El bloqueo del resto de los sentidos en este momento merma la capacidad de
comprender con profundidad este instante.
Por eso, situémonos. Imaginemos el
perfume embriagador de una masa de gente que ha esperado dos horas bajo un sol
despiadado para poder entrar al emblemático palacio. Todos juntos, bien
apretaditos en los escasos metros cuadrados que le tocan a cada individuo. Escasas
ventanas están abiertas porque con la corriente las lámparas se bambolean y
amenazan con romper sus cristales sobre las hermosas cabezas de los visitantes.
Y nos falta algo fundamental, el delicado sentido del oído que dista ya de las
melodías que antaño aquí resonaron en los bailes reales. La gente, impactada
ante tan magnífica visión, se acelera y grita emocionada, busca el ángulo para
hacer la foto perfecta o graba con sus modernas cámaras de vídeo hasta el
último centímetro del espacio. Los niños se aburren, gritan, quieren agua,
quieren pis y, sobretodo, están cansados.
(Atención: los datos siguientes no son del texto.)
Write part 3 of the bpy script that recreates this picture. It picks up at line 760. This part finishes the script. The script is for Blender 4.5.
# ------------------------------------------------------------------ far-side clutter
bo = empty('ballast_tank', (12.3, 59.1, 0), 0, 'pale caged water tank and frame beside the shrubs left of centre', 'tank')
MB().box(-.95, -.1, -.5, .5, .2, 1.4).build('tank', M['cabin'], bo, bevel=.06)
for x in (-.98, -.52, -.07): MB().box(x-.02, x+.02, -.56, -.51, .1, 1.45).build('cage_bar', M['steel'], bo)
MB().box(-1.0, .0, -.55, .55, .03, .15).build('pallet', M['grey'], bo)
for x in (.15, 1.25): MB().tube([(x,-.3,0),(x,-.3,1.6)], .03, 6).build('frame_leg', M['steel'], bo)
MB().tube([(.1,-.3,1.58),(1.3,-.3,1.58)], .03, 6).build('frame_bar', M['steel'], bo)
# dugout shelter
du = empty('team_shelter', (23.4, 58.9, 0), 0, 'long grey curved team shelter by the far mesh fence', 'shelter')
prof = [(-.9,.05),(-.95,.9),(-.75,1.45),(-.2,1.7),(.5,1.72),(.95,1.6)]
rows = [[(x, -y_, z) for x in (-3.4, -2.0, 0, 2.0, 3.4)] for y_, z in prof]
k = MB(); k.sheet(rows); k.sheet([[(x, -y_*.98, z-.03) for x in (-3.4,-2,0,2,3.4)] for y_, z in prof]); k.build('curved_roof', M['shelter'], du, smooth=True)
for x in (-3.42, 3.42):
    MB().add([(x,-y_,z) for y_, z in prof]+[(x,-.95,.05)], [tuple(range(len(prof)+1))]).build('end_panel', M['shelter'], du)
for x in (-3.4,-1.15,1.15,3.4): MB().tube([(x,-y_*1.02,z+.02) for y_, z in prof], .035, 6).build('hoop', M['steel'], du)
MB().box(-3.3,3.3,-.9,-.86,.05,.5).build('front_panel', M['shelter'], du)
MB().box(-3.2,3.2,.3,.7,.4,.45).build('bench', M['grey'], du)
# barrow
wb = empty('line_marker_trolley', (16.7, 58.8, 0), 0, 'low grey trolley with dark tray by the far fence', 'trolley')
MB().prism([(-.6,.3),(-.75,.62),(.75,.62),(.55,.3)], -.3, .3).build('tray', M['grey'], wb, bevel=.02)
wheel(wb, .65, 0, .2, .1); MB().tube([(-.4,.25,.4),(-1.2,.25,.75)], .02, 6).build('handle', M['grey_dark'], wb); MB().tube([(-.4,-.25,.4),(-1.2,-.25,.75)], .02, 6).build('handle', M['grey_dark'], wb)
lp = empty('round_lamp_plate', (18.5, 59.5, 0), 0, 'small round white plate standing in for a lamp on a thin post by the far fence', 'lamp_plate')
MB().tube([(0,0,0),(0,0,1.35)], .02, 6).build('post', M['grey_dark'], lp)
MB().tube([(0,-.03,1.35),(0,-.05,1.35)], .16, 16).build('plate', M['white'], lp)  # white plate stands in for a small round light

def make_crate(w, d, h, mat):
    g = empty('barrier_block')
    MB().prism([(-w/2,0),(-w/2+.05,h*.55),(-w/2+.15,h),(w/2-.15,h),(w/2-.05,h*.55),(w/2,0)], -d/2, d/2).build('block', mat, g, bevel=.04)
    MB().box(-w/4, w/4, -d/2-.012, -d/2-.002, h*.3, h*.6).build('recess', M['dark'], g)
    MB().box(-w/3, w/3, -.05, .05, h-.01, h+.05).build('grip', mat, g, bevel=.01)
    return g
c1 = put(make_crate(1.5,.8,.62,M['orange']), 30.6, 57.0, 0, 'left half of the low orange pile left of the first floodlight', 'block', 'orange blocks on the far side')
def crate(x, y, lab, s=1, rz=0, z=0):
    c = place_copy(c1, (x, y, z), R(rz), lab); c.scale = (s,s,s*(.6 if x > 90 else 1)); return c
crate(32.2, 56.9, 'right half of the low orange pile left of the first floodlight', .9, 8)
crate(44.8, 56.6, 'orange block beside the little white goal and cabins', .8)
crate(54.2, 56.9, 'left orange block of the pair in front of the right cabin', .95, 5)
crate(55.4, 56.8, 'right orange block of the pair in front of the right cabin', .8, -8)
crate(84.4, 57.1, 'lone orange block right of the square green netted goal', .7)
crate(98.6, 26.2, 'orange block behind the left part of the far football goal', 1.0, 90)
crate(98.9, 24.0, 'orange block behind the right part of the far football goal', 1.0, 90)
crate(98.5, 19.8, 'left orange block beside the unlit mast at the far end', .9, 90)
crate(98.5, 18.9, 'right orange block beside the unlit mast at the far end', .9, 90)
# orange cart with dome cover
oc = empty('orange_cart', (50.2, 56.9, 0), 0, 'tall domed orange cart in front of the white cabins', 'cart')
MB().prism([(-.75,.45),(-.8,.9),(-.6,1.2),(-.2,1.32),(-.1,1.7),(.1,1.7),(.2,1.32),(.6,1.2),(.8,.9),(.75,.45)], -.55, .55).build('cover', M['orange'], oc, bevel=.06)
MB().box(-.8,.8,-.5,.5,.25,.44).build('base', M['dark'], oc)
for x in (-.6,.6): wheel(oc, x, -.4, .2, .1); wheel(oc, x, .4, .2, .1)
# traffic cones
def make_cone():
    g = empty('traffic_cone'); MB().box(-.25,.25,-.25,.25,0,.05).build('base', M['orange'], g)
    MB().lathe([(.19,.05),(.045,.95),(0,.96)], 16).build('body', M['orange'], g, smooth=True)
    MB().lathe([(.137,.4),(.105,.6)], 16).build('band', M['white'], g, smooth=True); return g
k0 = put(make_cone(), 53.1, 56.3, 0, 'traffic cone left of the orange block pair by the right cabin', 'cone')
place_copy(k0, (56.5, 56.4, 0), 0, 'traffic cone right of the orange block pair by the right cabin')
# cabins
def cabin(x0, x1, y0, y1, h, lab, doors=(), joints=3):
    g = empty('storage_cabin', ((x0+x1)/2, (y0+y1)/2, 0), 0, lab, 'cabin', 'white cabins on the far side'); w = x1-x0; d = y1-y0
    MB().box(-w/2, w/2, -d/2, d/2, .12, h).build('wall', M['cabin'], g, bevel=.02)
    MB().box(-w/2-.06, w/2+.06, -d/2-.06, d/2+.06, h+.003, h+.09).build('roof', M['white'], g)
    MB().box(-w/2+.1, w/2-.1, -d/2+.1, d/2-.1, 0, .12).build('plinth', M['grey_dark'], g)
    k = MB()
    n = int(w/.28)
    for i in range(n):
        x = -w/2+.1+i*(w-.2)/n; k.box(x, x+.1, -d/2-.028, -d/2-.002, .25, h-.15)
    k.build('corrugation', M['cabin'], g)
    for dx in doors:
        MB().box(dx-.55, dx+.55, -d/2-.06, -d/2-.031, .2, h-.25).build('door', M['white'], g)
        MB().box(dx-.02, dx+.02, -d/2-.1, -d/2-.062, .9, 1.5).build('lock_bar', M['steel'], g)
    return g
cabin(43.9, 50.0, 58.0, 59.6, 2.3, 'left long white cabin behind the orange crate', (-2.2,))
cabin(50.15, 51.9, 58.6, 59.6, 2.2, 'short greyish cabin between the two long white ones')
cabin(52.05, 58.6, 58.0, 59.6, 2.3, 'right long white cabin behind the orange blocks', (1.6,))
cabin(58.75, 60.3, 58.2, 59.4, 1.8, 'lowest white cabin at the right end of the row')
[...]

Y yo... Yo también estoy cansada. Y lo curioso del asunto es que lo peor está aún por llegar porque todo el mundo que ahora avanza por la gran sala tendrá que pasar por estrechos corredores que con toda probabilidad están ya embotellados y resultan a todas luces impenetrables. Y
llega el momento de las preguntas de difícil respuesta: ¿Por qué la gente paga 18€
por persona para tener tamaña experiencia? ¿Por qué dejan que la gente espere
dos horas a pleno sol en verano? ¿Por qué no limitan el número de personas que
pueden entrar? ¿Por qué los escalones de mármol están tan desgastados que
apenas existen ya? ¿Por qué? ¡Oh! ¿Por qué? Je ne comprends pas.